### Work instructions
Repeat exactly, and only, the lines below starting at the line that contains "Continue the Blender" and ending at the line that contains "ending in NE')", inclusive of both.

*** Input rows ***

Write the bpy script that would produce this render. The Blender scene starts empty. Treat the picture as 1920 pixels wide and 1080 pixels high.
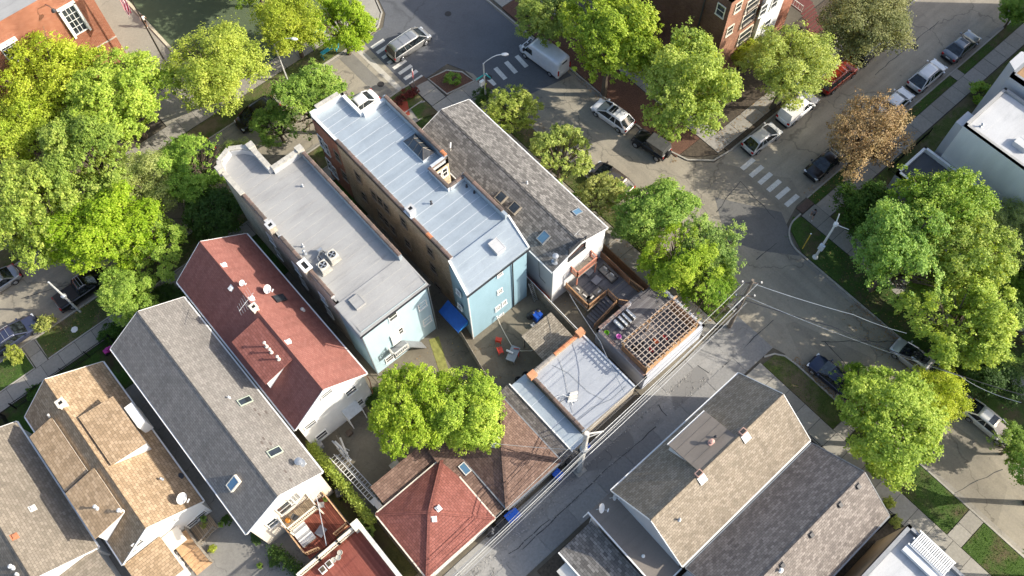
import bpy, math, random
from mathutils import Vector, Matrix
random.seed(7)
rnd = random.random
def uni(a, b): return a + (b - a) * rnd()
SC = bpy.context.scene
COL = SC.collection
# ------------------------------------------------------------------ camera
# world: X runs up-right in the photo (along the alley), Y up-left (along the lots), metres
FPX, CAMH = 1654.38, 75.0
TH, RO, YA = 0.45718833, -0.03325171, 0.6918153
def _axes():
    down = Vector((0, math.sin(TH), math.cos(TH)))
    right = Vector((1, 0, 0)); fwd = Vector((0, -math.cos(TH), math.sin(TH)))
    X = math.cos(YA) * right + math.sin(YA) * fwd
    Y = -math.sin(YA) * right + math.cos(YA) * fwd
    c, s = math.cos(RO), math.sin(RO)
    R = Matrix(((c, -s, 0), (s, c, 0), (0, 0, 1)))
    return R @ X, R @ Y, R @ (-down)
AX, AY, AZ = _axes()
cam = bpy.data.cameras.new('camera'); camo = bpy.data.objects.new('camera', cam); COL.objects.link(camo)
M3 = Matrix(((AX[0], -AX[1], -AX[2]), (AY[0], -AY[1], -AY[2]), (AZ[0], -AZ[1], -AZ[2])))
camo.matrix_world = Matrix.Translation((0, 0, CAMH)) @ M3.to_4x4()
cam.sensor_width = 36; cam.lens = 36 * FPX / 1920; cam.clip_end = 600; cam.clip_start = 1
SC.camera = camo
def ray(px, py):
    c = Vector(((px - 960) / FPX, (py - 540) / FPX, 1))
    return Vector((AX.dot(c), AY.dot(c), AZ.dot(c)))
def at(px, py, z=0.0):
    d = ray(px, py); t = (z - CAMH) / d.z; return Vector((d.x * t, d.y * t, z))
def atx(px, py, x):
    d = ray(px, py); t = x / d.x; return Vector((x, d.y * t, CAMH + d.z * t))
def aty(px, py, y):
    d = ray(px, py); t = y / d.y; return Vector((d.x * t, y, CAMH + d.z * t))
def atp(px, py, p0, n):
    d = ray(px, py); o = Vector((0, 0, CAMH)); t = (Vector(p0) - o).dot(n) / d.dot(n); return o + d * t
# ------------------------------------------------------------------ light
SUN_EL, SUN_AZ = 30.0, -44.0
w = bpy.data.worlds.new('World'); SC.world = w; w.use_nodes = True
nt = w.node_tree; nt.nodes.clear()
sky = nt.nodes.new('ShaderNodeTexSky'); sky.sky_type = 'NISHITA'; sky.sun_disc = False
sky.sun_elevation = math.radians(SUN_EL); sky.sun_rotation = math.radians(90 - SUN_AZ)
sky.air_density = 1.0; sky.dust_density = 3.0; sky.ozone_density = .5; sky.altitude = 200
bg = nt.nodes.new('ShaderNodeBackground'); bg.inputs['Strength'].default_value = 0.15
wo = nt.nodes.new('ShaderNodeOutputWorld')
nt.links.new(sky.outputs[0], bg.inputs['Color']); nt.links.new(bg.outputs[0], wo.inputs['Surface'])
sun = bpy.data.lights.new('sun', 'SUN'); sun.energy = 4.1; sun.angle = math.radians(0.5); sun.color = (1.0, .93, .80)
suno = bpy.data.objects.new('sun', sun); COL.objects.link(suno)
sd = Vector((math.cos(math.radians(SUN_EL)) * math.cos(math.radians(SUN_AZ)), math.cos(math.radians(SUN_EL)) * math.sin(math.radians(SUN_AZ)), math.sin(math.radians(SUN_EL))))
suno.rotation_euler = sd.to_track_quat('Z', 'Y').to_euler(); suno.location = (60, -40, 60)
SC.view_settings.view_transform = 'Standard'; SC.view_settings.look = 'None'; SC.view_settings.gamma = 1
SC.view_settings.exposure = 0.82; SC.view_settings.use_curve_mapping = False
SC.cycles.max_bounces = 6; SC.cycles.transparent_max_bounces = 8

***
*** Input rows ***

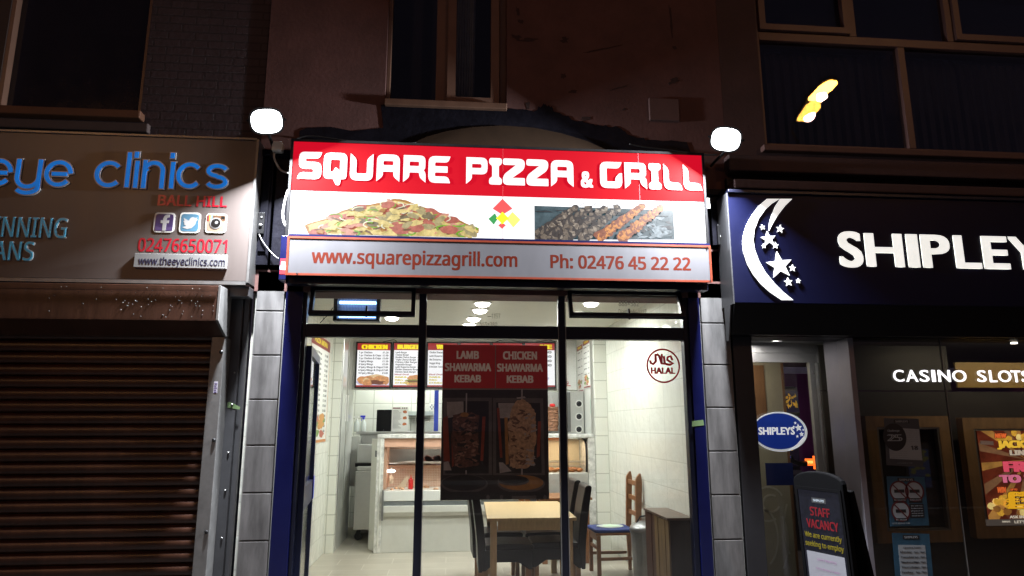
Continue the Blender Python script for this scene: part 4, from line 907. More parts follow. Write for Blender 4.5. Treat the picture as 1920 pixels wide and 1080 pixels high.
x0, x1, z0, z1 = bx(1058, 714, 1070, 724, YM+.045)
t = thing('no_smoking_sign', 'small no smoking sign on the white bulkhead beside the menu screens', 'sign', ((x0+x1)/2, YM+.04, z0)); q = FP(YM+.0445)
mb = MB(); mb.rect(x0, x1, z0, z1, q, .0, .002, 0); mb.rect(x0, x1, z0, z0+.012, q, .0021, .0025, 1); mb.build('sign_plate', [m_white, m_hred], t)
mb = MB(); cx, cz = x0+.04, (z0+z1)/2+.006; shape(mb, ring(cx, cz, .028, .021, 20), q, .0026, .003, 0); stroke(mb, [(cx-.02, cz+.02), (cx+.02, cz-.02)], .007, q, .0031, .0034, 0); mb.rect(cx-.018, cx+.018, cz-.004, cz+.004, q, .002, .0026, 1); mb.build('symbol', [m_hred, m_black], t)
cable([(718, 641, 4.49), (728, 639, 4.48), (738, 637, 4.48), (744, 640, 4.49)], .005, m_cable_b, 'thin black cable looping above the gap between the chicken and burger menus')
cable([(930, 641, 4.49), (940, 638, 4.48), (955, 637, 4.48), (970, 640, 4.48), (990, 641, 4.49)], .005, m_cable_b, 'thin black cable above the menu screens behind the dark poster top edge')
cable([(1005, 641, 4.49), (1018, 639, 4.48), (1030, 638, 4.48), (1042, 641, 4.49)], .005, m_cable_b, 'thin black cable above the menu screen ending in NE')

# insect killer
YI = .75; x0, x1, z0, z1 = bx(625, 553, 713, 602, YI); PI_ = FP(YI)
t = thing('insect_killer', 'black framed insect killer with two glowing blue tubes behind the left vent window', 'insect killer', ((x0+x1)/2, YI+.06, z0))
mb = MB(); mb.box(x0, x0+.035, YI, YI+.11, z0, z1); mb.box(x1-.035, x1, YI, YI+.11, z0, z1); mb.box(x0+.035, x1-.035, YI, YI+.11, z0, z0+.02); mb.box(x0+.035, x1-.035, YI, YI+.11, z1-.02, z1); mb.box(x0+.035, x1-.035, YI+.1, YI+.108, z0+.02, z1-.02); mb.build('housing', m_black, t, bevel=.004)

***

### Exercise output
Continue the Blender Python script for this scene: part 4, from line 907. More parts follow. Write for Blender 4.5. Treat the picture as 1920 pixels wide and 1080 pixels high.
x0, x1, z0, z1 = bx(1058, 714, 1070, 724, YM+.045)
t = thing('no_smoking_sign', 'small no smoking sign on the white bulkhead beside the menu screens', 'sign', ((x0+x1)/2, YM+.04, z0)); q = FP(YM+.0445)
mb = MB(); mb.rect(x0, x1, z0, z1, q, .0, .002, 0); mb.rect(x0, x1, z0, z0+.012, q, .0021, .0025, 1); mb.build('sign_plate', [m_white, m_hred], t)
mb = MB(); cx, cz = x0+.04, (z0+z1)/2+.006; shape(mb, ring(cx, cz, .028, .021, 20), q, .0026, .003, 0); stroke(mb, [(cx-.02, cz+.02), (cx+.02, cz-.02)], .007, q, .0031, .0034, 0); mb.rect(cx-.018, cx+.018, cz-.004, cz+.004, q, .002, .0026, 1); mb.build('symbol', [m_hred, m_black], t)
cable([(718, 641, 4.49), (728, 639, 4.48), (738, 637, 4.48), (744, 640, 4.49)], .005, m_cable_b, 'thin black cable looping above the gap between the chicken and burger menus')
cable([(930, 641, 4.49), (940, 638, 4.48), (955, 637, 4.48), (970, 640, 4.48), (990, 641, 4.49)], .005, m_cable_b, 'thin black cable above the menu screens behind the dark poster top edge')
cable([(1005, 641, 4.49), (1018, 639, 4.48), (1030, 638, 4.48), (1042, 641, 4.49)], .005, m_cable_b, 'thin black cable above the menu screen ending in NE')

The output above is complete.